Ketika manusia lupa bahwa lawannya juga manusia, maka simulakra telah
menang. Kita menjadi makhluk yang berbicara dengan mesin, tapi menyakiti
manusia. Kecerdasan tak lagi membuat kita bijak, hanya membuat kita licik.
Banyak siswa yang menyimpan tangis di balik layar. Mereka tidak tahu kepada
siapa harus bicara. Mereka merasa tidak aman di dunia nyata maupun maya. Dan di
titik itu, sekolah harus hadir.
Bayangkan jika setiap sekolah memiliki ruang dialog digital—tempat anak bisa
berbagi pengalaman disakiti secara daring. Bayangkan jika guru diberi pelatihan
khusus tentang literasi empati digital. Bukan sekadar teknologi, tapi juga
psikologi dan kemanusiaan.
Cyber bullying tidak akan hilang hanya karena kita bilang “jangan lakukan.” Ia
hilang ketika kita menciptakan budaya yang lebih besar dari sekadar larangan.

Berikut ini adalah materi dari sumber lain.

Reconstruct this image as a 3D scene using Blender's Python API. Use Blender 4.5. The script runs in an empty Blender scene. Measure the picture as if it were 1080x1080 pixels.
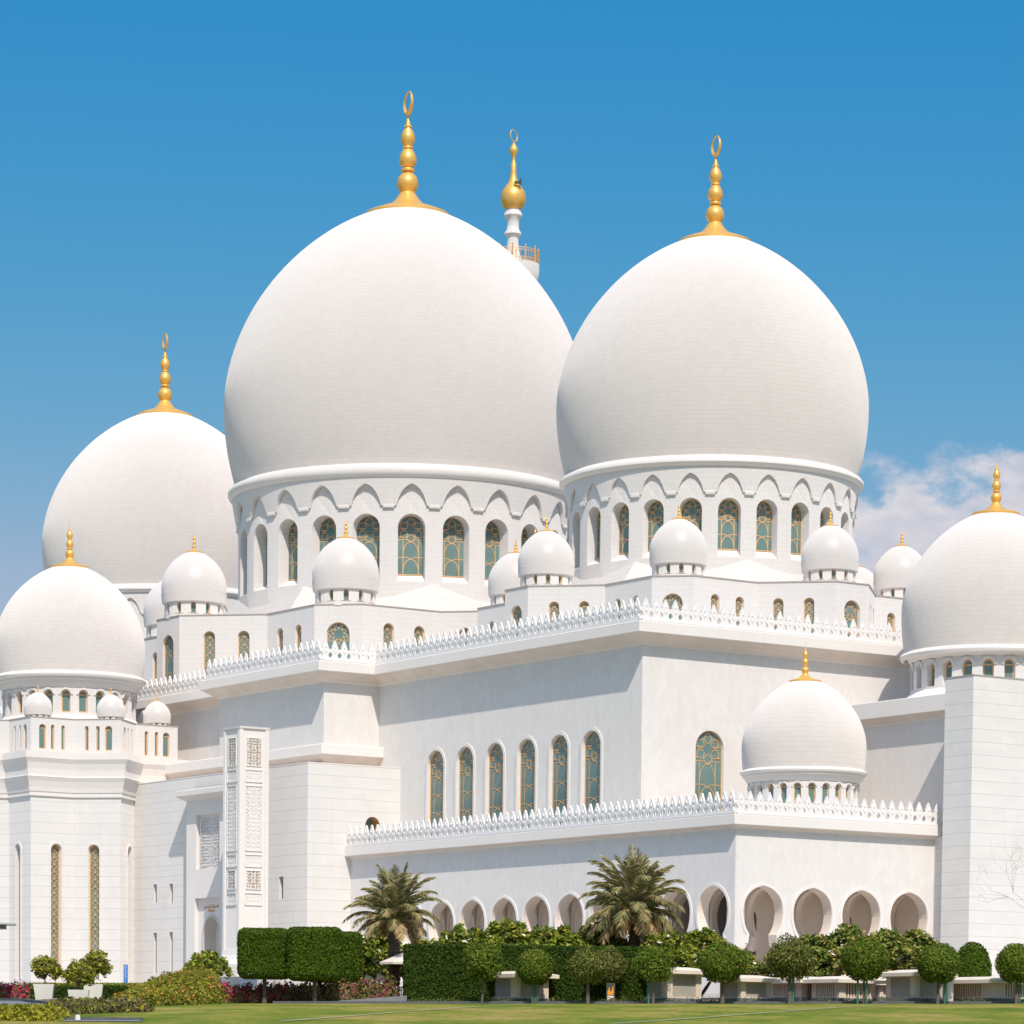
import bpy, math, random
import numpy as np
from mathutils import Matrix, Vector
from mathutils.geometry import tessellate_polygon
PI = math.pi
random.seed(7)
S = bpy.context.scene
COL = S.collection

# ------------------------------------------------------------------ camera
cam = bpy.data.objects.new('camera', bpy.data.cameras.new('camera'))
COL.objects.link(cam); S.camera = cam
_F = 3621.0
_p = math.atan(258 / _F); _r = 0.0105
fw = Vector((0, math.cos(_p), -math.sin(_p)))
up0 = Vector((0, math.sin(_p), math.cos(_p))); rt0 = Vector((1, 0, 0))
rt = rt0 * math.cos(_r) + up0 * math.sin(_r)
up = up0 * math.cos(_r) - rt0 * math.sin(_r)
cam.matrix_world = Matrix(((rt.x, up.x, -fw.x, 0), (rt.y, up.y, -fw.y, 0), (rt.z, up.z, -fw.z, 0), (0, 0, 0, 1)))
cam.data.sensor_width = 36; cam.data.sensor_fit = 'HORIZONTAL'
cam.data.lens = _F / 1080 * 36
cam.data.shift_y = (1376 - 540) / 1080
cam.data.clip_start = 1; cam.data.clip_end = 9000
S.render.resolution_x = 1024; S.render.resolution_y = 1024
S.view_settings.view_transform = 'Standard'; S.view_settings.look = 'None'
S.view_settings.gamma = 1; S.view_settings.exposure = 0.57

# ------------------------------------------------------------------ sun and sky
SUN_EL = 50.0
sd = Vector((0.211, -0.976, 0)).normalized() * math.cos(math.radians(SUN_EL)) + Vector((0, 0, math.sin(math.radians(SUN_EL))))
sun = bpy.data.objects.new('sun', bpy.data.lights.new('sun', 'SUN'))
sun.data.energy = 2.6; sun.data.angle = math.radians(0.5); sun.data.color = (1.0, 0.928, 0.838)
sun.rotation_euler = sd.to_track_quat('Z', 'Y').to_euler(); sun.location = (40, 60, 150); COL.objects.link(sun)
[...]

Budaya menghargai, memahami, dan melindungi. Budaya yang tidak menertawakan
luka orang lain.
Anak-anak harus tahu bahwa ada ruang aman. Bahwa dunia tidak sepenuhnya buas.
Tapi untuk itu, kita harus membuat sekolah menjadi tempat yang tidak hanya aman
secara fisik, tapi juga emosional dan digital.
Simulakra bisa
dimatikan dengan realitas yang lebih kuat: kasih sayang. Pendidikan harus
menjadi media realitas itu. Ia tidak boleh menyerah pada gaya hidup digital
yang dingin. Ia harus membawa kehangatan manusiawi ke dalam dunia yang
terlanjur cair.
Literasi digital bukan hanya soal memahami cara kerja media sosial, tapi
memahami cara kerja hati manusia. Kata-kata bisa lebih tajam dari peluru, dan
anak-anak harus tahu itu. Mereka harus dilatih untuk memilih diam ketika tak
perlu bicara, dan bersuara ketika melihat ketidakadilan.
Kita tak boleh membiarkan anak-anak menjadi predator maupun mangsa. Kita harus
membimbing mereka menjadi manusia. Menjadi pribadi yang tidak hanya cerdas
secara akademis, tapi juga peka terhadap luka orang lain. Itu adalah kerja
panjang, tapi sangat mungkin.
Sebagian besar pelaku cyber bullying bukan orang jahat. Mereka hanya belum
belajar cara menjadi baik. Pendidikan yang kuat akan membuka kemungkinan itu.
Ia akan menawarkan alternatif selain menyerang: berdialog, memahami, berdamai.
Kita hidup di zaman kecepatan. Tapi membentuk karakter butuh pelambatan. Butuh
ruang untuk refleksi, untuk meresapi, untuk merasa. Sekolah harus memberi ruang
itu.
Jika pendidikan hanya mencetak nilai tinggi, maka kita gagal. Karena nilai itu
tidak bisa melindungi seorang anak dari kehancuran akibat ejekan digital.
Pendidikan harus melampaui angka. Ia harus menyentuh nurani.
Empati tidak tumbuh dari ceramah. Ia tumbuh dari teladan dan pengalaman. Maka
guru juga harus belajar. Belajar mendengarkan, belajar hadir, belajar
menjangkau siswa hingga ke dalam dunia daring mereka.
Cyber bullying adalah panggilan zaman. Tapi pendidikan adalah jawabannya. Bukan
dengan cara lama, tapi dengan cara yang lebih manusiawi. Cara yang mengerti
bahwa manusia bukan hanya pikiran, tapi juga luka dan harapan.
Kita butuh pendidikan yang menanamkan keberanian untuk berkata: “Stop.”
Keberanian untuk berkata: “Saya bersamamu.” Keberanian untuk tak menyebarkan.
Pendidikan yang menjadikan dunia maya tempat belajar, bukan tempat membenci.
Akhirnya, cyber bullying hanya bisa ditaklukkan oleh satu hal: kehadiran.
Kehadiran guru, orang tua, dan teman yang tak berpaling. Kehadiran pendidikan
yang tidak sekadar mengajar, tapi mengasuh. Di situlah kita membangun kembali
manusia—yang bukan serigala bagi sesamanya, melainkan cahaya bagi sekitarnya.